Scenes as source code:
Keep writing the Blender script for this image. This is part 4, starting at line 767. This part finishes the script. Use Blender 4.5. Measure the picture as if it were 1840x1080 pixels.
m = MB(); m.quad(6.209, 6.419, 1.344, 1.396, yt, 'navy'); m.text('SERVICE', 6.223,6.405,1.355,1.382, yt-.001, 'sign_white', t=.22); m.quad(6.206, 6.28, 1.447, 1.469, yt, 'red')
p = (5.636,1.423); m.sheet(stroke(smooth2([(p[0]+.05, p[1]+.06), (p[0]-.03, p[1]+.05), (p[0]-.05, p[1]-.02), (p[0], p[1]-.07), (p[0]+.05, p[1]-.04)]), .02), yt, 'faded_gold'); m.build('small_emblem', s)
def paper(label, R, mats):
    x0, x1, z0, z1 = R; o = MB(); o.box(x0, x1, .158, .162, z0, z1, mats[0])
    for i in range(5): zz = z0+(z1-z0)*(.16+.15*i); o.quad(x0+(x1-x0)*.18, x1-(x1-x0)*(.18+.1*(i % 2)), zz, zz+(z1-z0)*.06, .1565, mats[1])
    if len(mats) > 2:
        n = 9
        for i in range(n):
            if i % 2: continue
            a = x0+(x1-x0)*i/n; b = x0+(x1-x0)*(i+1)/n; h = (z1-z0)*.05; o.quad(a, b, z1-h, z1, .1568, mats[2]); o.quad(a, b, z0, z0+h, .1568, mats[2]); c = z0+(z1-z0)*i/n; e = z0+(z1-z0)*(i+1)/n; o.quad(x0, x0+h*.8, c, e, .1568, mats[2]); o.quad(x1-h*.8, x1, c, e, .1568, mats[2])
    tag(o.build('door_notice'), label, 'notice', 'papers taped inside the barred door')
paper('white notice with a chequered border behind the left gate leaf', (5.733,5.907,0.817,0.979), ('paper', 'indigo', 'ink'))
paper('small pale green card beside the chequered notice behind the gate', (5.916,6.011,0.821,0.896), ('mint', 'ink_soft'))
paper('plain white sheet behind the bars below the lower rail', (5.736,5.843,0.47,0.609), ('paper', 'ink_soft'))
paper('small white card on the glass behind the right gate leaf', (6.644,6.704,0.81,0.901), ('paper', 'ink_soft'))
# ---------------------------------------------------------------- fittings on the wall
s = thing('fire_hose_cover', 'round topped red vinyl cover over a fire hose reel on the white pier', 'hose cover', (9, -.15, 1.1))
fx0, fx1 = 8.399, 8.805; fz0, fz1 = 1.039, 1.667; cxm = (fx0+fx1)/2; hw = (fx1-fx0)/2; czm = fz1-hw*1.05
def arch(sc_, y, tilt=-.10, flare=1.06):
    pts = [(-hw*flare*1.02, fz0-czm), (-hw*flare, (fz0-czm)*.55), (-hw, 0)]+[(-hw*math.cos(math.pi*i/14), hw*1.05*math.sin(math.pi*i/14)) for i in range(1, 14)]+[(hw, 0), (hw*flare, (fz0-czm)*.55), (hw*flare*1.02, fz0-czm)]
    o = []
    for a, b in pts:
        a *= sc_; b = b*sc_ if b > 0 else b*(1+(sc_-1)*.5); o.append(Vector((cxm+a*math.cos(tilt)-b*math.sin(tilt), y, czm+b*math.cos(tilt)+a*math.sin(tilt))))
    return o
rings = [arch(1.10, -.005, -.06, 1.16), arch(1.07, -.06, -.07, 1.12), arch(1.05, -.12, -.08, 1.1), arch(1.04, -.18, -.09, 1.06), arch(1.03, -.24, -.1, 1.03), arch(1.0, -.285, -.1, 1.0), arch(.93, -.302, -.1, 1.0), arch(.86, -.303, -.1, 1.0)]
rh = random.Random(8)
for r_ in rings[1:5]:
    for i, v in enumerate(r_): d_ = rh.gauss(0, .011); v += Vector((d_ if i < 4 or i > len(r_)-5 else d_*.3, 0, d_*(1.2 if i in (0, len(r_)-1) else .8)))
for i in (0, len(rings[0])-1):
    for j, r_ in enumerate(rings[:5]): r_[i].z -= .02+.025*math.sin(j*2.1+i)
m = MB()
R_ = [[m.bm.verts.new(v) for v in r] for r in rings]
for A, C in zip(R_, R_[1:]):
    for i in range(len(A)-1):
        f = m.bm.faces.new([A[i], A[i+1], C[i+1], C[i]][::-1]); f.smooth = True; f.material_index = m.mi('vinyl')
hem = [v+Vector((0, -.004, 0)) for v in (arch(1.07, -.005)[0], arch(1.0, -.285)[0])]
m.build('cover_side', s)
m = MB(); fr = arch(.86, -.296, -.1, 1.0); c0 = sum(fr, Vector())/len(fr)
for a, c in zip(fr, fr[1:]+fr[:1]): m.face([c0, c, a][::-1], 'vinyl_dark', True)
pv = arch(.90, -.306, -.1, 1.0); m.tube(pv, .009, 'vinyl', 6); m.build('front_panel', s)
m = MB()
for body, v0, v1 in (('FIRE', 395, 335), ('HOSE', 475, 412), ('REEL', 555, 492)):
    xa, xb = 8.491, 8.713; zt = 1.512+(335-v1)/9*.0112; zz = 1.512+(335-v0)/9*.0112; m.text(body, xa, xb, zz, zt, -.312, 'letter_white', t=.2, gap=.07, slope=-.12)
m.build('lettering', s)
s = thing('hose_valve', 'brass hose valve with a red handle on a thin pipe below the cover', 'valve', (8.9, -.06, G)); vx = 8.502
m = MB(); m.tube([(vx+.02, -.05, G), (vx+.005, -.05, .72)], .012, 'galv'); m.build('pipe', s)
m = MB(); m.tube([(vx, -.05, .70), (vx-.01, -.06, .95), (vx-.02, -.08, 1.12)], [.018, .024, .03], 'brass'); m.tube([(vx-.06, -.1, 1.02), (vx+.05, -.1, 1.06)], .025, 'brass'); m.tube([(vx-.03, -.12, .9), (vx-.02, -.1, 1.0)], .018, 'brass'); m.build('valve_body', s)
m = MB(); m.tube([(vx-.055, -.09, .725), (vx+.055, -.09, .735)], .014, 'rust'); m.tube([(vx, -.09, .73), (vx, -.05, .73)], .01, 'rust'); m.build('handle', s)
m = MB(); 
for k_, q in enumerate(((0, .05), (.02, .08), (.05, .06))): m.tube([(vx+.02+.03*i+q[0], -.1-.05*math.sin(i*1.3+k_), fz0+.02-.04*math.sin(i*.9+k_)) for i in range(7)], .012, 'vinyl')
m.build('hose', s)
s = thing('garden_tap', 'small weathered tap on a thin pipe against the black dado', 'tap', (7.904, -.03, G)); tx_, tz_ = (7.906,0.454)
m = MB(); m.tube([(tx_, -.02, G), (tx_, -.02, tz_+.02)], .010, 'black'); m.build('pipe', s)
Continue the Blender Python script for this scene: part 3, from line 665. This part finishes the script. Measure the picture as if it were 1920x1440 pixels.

* _Task to complete_: Reproduce each entry from the records above, character for character.

* _Task solution_:
Keep writing the Blender script for this image. This is part 4, starting at line 767. This part finishes the script. Use Blender 4.5. Measure the picture as if it were 1840x1080 pixels.
m = MB(); m.quad(6.209, 6.419, 1.344, 1.396, yt, 'navy'); m.text('SERVICE', 6.223,6.405,1.355,1.382, yt-.001, 'sign_white', t=.22); m.quad(6.206, 6.28, 1.447, 1.469, yt, 'red')
p = (5.636,1.423); m.sheet(stroke(smooth2([(p[0]+.05, p[1]+.06), (p[0]-.03, p[1]+.05), (p[0]-.05, p[1]-.02), (p[0], p[1]-.07), (p[0]+.05, p[1]-.04)]), .02), yt, 'faded_gold'); m.build('small_emblem', s)
def paper(label, R, mats):
    x0, x1, z0, z1 = R; o = MB(); o.box(x0, x1, .158, .162, z0, z1, mats[0])
    for i in range(5): zz = z0+(z1-z0)*(.16+.15*i); o.quad(x0+(x1-x0)*.18, x1-(x1-x0)*(.18+.1*(i % 2)), zz, zz+(z1-z0)*.06, .1565, mats[1])
    if len(mats) > 2:
        n = 9
        for i in range(n):
            if i % 2: continue
            a = x0+(x1-x0)*i/n; b = x0+(x1-x0)*(i+1)/n; h = (z1-z0)*.05; o.quad(a, b, z1-h, z1, .1568, mats[2]); o.quad(a, b, z0, z0+h, .1568, mats[2]); c = z0+(z1-z0)*i/n; e = z0+(z1-z0)*(i+1)/n; o.quad(x0, x0+h*.8, c, e, .1568, mats[2]); o.quad(x1-h*.8, x1, c, e, .1568, mats[2])
    tag(o.build('door_notice'), label, 'notice', 'papers taped inside the barred door')
paper('white notice with a chequered border behind the left gate leaf', (5.733,5.907,0.817,0.979), ('paper', 'indigo', 'ink'))
paper('small pale green card beside the chequered notice behind the gate', (5.916,6.011,0.821,0.896), ('mint', 'ink_soft'))
paper('plain white sheet behind the bars below the lower rail', (5.736,5.843,0.47,0.609), ('paper', 'ink_soft'))
paper('small white card on the glass behind the right gate leaf', (6.644,6.704,0.81,0.901), ('paper', 'ink_soft'))
# ---------------------------------------------------------------- fittings on the wall
s = thing('fire_hose_cover', 'round topped red vinyl cover over a fire hose reel on the white pier', 'hose cover', (9, -.15, 1.1))
fx0, fx1 = 8.399, 8.805; fz0, fz1 = 1.039, 1.667; cxm = (fx0+fx1)/2; hw = (fx1-fx0)/2; czm = fz1-hw*1.05
def arch(sc_, y, tilt=-.10, flare=1.06):
    pts = [(-hw*flare*1.02, fz0-czm), (-hw*flare, (fz0-czm)*.55), (-hw, 0)]+[(-hw*math.cos(math.pi*i/14), hw*1.05*math.sin(math.pi*i/14)) for i in range(1, 14)]+[(hw, 0), (hw*flare, (fz0-czm)*.55), (hw*flare*1.02, fz0-czm)]
    o = []
    for a, b in pts:
        a *= sc_; b = b*sc_ if b > 0 else b*(1+(sc_-1)*.5); o.append(Vector((cxm+a*math.cos(tilt)-b*math.sin(tilt), y, czm+b*math.cos(tilt)+a*math.sin(tilt))))
    return o
rings = [arch(1.10, -.005, -.06, 1.16), arch(1.07, -.06, -.07, 1.12), arch(1.05, -.12, -.08, 1.1), arch(1.04, -.18, -.09, 1.06), arch(1.03, -.24, -.1, 1.03), arch(1.0, -.285, -.1, 1.0), arch(.93, -.302, -.1, 1.0), arch(.86, -.303, -.1, 1.0)]
rh = random.Random(8)
for r_ in rings[1:5]:
    for i, v in enumerate(r_): d_ = rh.gauss(0, .011); v += Vector((d_ if i < 4 or i > len(r_)-5 else d_*.3, 0, d_*(1.2 if i in (0, len(r_)-1) else .8)))
for i in (0, len(rings[0])-1):
    for j, r_ in enumerate(rings[:5]): r_[i].z -= .02+.025*math.sin(j*2.1+i)
m = MB()
R_ = [[m.bm.verts.new(v) for v in r] for r in rings]
for A, C in zip(R_, R_[1:]):
    for i in range(len(A)-1):
        f = m.bm.faces.new([A[i], A[i+1], C[i+1], C[i]][::-1]); f.smooth = True; f.material_index = m.mi('vinyl')
hem = [v+Vector((0, -.004, 0)) for v in (arch(1.07, -.005)[0], arch(1.0, -.285)[0])]
m.build('cover_side', s)
m = MB(); fr = arch(.86, -.296, -.1, 1.0); c0 = sum(fr, Vector())/len(fr)
for a, c in zip(fr, fr[1:]+fr[:1]): m.face([c0, c, a][::-1], 'vinyl_dark', True)
pv = arch(.90, -.306, -.1, 1.0); m.tube(pv, .009, 'vinyl', 6); m.build('front_panel', s)
m = MB()
for body, v0, v1 in (('FIRE', 395, 335), ('HOSE', 475, 412), ('REEL', 555, 492)):
    xa, xb = 8.491, 8.713; zt = 1.512+(335-v1)/9*.0112; zz = 1.512+(335-v0)/9*.0112; m.text(body, xa, xb, zz, zt, -.312, 'letter_white', t=.2, gap=.07, slope=-.12)
m.build('lettering', s)
s = thing('hose_valve', 'brass hose valve with a red handle on a thin pipe below the cover', 'valve', (8.9, -.06, G)); vx = 8.502
m = MB(); m.tube([(vx+.02, -.05, G), (vx+.005, -.05, .72)], .012, 'galv'); m.build('pipe', s)
m = MB(); m.tube([(vx, -.05, .70), (vx-.01, -.06, .95), (vx-.02, -.08, 1.12)], [.018, .024, .03], 'brass'); m.tube([(vx-.06, -.1, 1.02), (vx+.05, -.1, 1.06)], .025, 'brass'); m.tube([(vx-.03, -.12, .9), (vx-.02, -.1, 1.0)], .018, 'brass'); m.build('valve_body', s)
m = MB(); m.tube([(vx-.055, -.09, .725), (vx+.055, -.09, .735)], .014, 'rust'); m.tube([(vx, -.09, .73), (vx, -.05, .73)], .01, 'rust'); m.build('handle', s)
m = MB(); 
for k_, q in enumerate(((0, .05), (.02, .08), (.05, .06))): m.tube([(vx+.02+.03*i+q[0], -.1-.05*math.sin(i*1.3+k_), fz0+.02-.04*math.sin(i*.9+k_)) for i in range(7)], .012, 'vinyl')
m.build('hose', s)
s = thing('garden_tap', 'small weathered tap on a thin pipe against the black dado', 'tap', (7.904, -.03, G)); tx_, tz_ = (7.906,0.454)
m = MB(); m.tube([(tx_, -.02, G), (tx_, -.02, tz_+.02)], .010, 'black'); m.build('pipe', s)
Continue the Blender Python script for this scene: part 3, from line 665. This part finishes the script. Measure the picture as if it were 1920x1440 pixels.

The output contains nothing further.